Du Conseil de l’Europe aux Communautés européennes
Au sortir de la Seconde Guerre mondiale, les gouvernements européens tentent d’instaurer une paix durable en créant le Conseil de l’Europe, en 1949. L’institution cherche des symboles à la hauteur de son ambition de réconciliation européenne. L’hymne de Beethoven n’est d’abord pas une évidence, en raison de son utilisation pendant les années du conflit. “S’il n’est pas ‘idéologisé’ par les nazis, comme Wagner, la 9e reste cependant l’une des œuvres les plus jouées en Allemagne entre 1939 et 1945″ , explique ainsi Le Figaro.
Les 200 ans de la naissance du compositeur, célébrés en 1970, remettent sa musique au goût du jour. En 1972, l’Assemblée consultative du Conseil de l’Europe accepte “comme hymne européen [le] prélude à l’Ode à la Joie, 4e mouvement de la IXe Symphonie de Beethoven” . Le chef d’orchestre autrichien Herbert von Karajan est alors chargé d’arranger cet air pour en faire l’hymne de l’Europe. L’arrangement officiel dure environ deux minutes et adopte un tempo plus lent que celui choisi à l’origine par Beethoven.

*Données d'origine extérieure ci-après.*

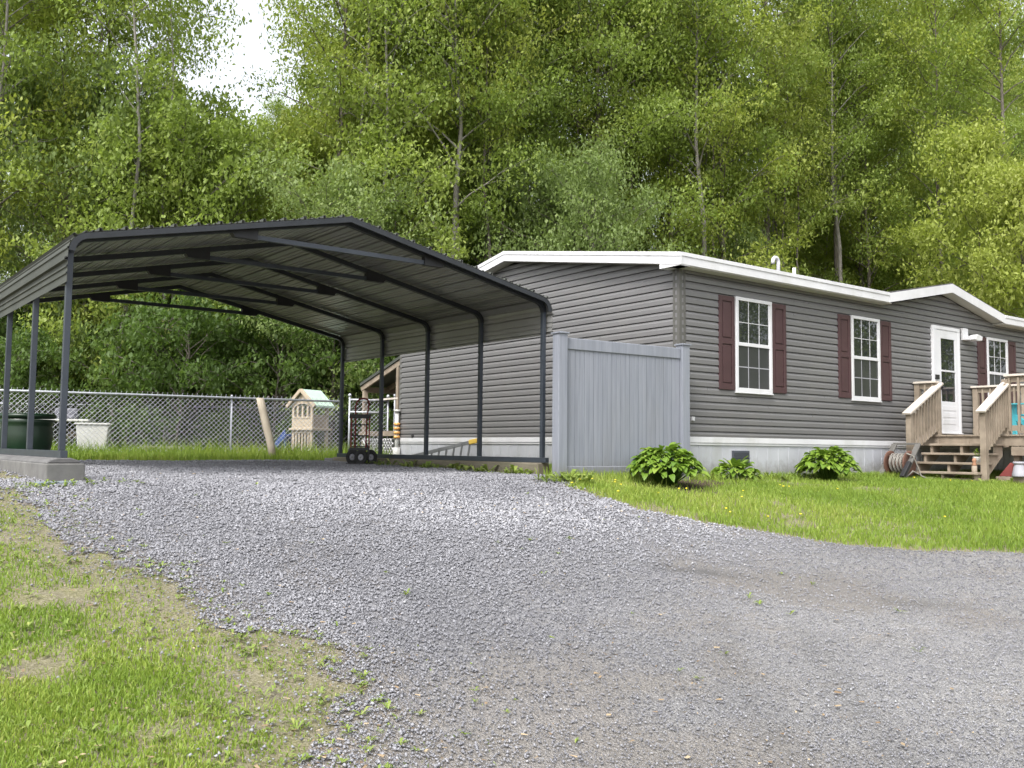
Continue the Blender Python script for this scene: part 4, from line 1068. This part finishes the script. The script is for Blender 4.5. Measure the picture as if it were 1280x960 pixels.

Sur recommandation du Conseil de l’Europe, les Communautés européennes se penchent sur l’adoption de l’Ode à la joie comme hymne. Ce sont finalement les travaux du Comité Adonnino sur “l’Europe des citoyens” , chargé de réfléchir aux moyens de rapprocher l’Europe de ses populations, qui tranche la question des symboles de l’Union européenne. Suivant ses conclusions, le Conseil européen de Milan en juin 1985 adopte alors l’hymne européen comme symbole officiel. Celui-ci sera interprété le 29 mai suivant lors de la cérémonie officielle de levée du drapeau devant le siège de la Commission.
En 2005, les législateurs européens inscrivent l’hymne de l’Union comme symbole officiel dans le projet de traité établissant une Constitution pour l’Europe en 2005. Mais après l’échec de la Constitution européenne, cette disposition n’est pas reprise dans le traité de Lisbonne. Dans une déclaration annexée au traité sur le fonctionnement de l’Union européenne, une quinzaine d’Etats membres rappellent néanmoins que le drapeau, l’hymne, la devise, l’euro et la journée de l’Europe “continueront d’être, pour eux, les symboles de l’appartenance commune des citoyens à l’Union européenne et de leur lien avec celle- ci”.
Un symbole de liberté, de paix et de solidarité
La mélodie de Beethoven évoque “les idéaux de liberté, de paix et de solidarité incarnés par l’Europe”, selon le site officiel de l’UE. Bien que la version originale soit en allemand et que des interprètes la proposent dans d’autres langues (y compris en latin ou en espéranto), l’Union européenne a quant à elle fait le choix de ne pas privilégier l’une des 24 langues officielles et de laisser l’hymne “sans paroles”, dans le “langage universel de la musique” .
De plus, comme le rappelle le site officiel, “l’hymne européen n’est pas destiné à remplacer les hymnes nationaux des pays de l’Union européenne.” Il est interprété lors des cérémonies officielles de l’Union européenne et pour tout événement lié à l’Europe. Il a, par exemple, été utilisé à l’occasion de cérémonies militaires comme l’inauguration de l’Eurocorps à Strasbourg le 5 novembre 1993.
L’hymne officiel fait sans cesse l’objet de réinterprétations. En mai 1998, le Conseil de l’Europe commande ainsi au compositeur français Christophe Guyard une nouvelle version de l’hymne européen. Sur le thème de “l’Ode à la joie” de Beethoven, il crée la “Rhapsodie sur l’Hymne Européen” pour grand orchestre et différentes versions instrumentales. Plus récemment, d’autres versions plus modernes ont vu le jour : hip-hop, jazz et même techno.
Reprise et réadaptée, “l’Ode à la joie” incarne l’Union européenne aux yeux des Européens, au point de se placer en tête des téléchargements au Royaume-Uni le vendredi 31 janvier 2020, jour où le pays a quitté l’Union européenne.